Repeat exactly, please, the lines that begin at the start of the listing and end at the line holding "EYE = Vector((0, 0, 6)); CR = CM.to_3x3()".

DATASET EXTRACT:
★ ★ ★ ★
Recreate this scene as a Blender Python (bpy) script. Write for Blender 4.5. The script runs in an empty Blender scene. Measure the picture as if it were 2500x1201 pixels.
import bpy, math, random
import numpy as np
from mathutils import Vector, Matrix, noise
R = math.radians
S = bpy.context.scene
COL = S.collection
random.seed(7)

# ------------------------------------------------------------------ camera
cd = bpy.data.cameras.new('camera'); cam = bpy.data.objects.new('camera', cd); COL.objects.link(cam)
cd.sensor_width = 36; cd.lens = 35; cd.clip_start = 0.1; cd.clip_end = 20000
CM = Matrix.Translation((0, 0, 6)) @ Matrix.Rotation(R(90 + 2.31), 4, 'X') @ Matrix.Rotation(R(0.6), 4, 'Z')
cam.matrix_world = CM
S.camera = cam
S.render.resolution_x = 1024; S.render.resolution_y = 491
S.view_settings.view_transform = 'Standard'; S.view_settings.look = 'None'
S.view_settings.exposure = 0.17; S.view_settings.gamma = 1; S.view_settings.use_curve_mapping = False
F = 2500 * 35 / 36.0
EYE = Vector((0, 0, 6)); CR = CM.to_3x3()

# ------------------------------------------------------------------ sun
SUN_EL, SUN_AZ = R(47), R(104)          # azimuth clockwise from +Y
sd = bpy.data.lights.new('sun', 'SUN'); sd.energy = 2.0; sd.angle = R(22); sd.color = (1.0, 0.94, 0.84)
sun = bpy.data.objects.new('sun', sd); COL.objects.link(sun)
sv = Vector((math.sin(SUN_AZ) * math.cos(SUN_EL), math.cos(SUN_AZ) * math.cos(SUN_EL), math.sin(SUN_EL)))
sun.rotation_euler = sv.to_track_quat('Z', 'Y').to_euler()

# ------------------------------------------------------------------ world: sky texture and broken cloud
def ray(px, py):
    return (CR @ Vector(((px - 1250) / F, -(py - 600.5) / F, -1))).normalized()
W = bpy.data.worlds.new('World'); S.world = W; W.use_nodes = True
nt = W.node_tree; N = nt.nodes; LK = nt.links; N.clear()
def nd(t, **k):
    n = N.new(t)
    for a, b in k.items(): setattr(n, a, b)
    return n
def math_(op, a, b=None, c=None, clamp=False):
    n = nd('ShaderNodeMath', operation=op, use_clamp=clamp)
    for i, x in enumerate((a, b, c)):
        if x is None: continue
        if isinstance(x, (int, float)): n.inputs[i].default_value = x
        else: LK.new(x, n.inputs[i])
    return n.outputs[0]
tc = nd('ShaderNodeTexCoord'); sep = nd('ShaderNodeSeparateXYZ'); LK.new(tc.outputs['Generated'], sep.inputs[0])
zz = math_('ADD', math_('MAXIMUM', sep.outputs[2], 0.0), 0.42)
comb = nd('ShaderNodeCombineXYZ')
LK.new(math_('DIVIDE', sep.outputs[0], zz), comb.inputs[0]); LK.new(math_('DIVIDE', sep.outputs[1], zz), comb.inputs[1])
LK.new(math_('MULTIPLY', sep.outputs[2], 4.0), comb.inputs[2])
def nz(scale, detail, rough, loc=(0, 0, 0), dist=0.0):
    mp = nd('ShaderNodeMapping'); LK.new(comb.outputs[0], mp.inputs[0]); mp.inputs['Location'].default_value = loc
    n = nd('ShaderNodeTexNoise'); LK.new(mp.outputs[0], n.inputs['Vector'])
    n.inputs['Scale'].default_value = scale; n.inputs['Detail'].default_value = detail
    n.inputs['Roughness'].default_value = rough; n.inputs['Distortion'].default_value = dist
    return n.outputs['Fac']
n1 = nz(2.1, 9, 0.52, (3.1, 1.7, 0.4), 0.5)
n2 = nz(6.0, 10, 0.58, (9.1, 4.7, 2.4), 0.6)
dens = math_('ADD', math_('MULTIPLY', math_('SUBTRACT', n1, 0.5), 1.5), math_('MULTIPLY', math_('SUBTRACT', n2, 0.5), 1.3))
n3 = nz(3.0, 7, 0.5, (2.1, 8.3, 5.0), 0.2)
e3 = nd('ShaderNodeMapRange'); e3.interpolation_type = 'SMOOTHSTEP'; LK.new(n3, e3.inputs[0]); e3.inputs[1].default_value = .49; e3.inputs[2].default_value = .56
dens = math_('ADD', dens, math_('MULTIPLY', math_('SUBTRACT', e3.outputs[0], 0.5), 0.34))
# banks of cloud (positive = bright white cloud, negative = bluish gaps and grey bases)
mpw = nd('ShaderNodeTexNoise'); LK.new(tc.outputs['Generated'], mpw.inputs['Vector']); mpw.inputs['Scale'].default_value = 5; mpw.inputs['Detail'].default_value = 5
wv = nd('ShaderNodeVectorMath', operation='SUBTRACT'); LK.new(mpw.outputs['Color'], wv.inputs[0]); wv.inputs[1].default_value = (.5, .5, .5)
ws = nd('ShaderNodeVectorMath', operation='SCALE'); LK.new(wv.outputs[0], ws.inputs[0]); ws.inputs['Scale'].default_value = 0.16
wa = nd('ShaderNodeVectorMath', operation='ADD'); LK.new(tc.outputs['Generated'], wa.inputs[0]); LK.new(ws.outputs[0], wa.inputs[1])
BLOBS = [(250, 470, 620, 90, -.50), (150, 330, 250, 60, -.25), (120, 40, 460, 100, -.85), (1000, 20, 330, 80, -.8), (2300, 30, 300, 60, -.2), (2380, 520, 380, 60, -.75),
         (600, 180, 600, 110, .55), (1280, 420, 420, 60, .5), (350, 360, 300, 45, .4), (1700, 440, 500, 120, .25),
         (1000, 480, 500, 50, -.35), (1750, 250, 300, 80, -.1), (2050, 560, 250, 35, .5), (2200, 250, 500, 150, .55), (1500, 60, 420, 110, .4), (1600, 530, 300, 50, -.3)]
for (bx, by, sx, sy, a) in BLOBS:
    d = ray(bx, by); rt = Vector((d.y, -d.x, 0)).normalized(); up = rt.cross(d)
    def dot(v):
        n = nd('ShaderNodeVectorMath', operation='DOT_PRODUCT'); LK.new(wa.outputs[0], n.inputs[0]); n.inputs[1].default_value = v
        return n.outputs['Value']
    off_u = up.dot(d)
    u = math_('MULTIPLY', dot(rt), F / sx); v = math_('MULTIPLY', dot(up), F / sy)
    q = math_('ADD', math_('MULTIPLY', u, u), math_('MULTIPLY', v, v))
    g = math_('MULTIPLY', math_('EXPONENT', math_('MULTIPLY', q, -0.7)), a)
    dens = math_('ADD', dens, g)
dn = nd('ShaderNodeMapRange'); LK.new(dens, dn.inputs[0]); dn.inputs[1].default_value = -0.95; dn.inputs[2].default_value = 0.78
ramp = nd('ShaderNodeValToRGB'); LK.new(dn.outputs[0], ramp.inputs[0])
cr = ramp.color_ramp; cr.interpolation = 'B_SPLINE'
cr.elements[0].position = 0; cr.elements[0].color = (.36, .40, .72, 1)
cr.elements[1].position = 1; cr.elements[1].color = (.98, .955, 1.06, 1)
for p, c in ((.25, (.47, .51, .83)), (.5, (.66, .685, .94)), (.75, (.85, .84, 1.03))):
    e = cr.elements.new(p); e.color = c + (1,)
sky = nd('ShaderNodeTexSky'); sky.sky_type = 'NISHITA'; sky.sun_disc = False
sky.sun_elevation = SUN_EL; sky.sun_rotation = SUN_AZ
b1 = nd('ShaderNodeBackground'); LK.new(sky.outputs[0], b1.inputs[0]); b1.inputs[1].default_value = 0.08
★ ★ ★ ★
FULL SOLUTION:
Recreate this scene as a Blender Python (bpy) script. Write for Blender 4.5. The script runs in an empty Blender scene. Measure the picture as if it were 2500x1201 pixels.
import bpy, math, random
import numpy as np
from mathutils import Vector, Matrix, noise
R = math.radians
S = bpy.context.scene
COL = S.collection
random.seed(7)

# ------------------------------------------------------------------ camera
cd = bpy.data.cameras.new('camera'); cam = bpy.data.objects.new('camera', cd); COL.objects.link(cam)
cd.sensor_width = 36; cd.lens = 35; cd.clip_start = 0.1; cd.clip_end = 20000
CM = Matrix.Translation((0, 0, 6)) @ Matrix.Rotation(R(90 + 2.31), 4, 'X') @ Matrix.Rotation(R(0.6), 4, 'Z')
cam.matrix_world = CM
S.camera = cam
S.render.resolution_x = 1024; S.render.resolution_y = 491
S.view_settings.view_transform = 'Standard'; S.view_settings.look = 'None'
S.view_settings.exposure = 0.17; S.view_settings.gamma = 1; S.view_settings.use_curve_mapping = False
F = 2500 * 35 / 36.0
EYE = Vector((0, 0, 6)); CR = CM.to_3x3()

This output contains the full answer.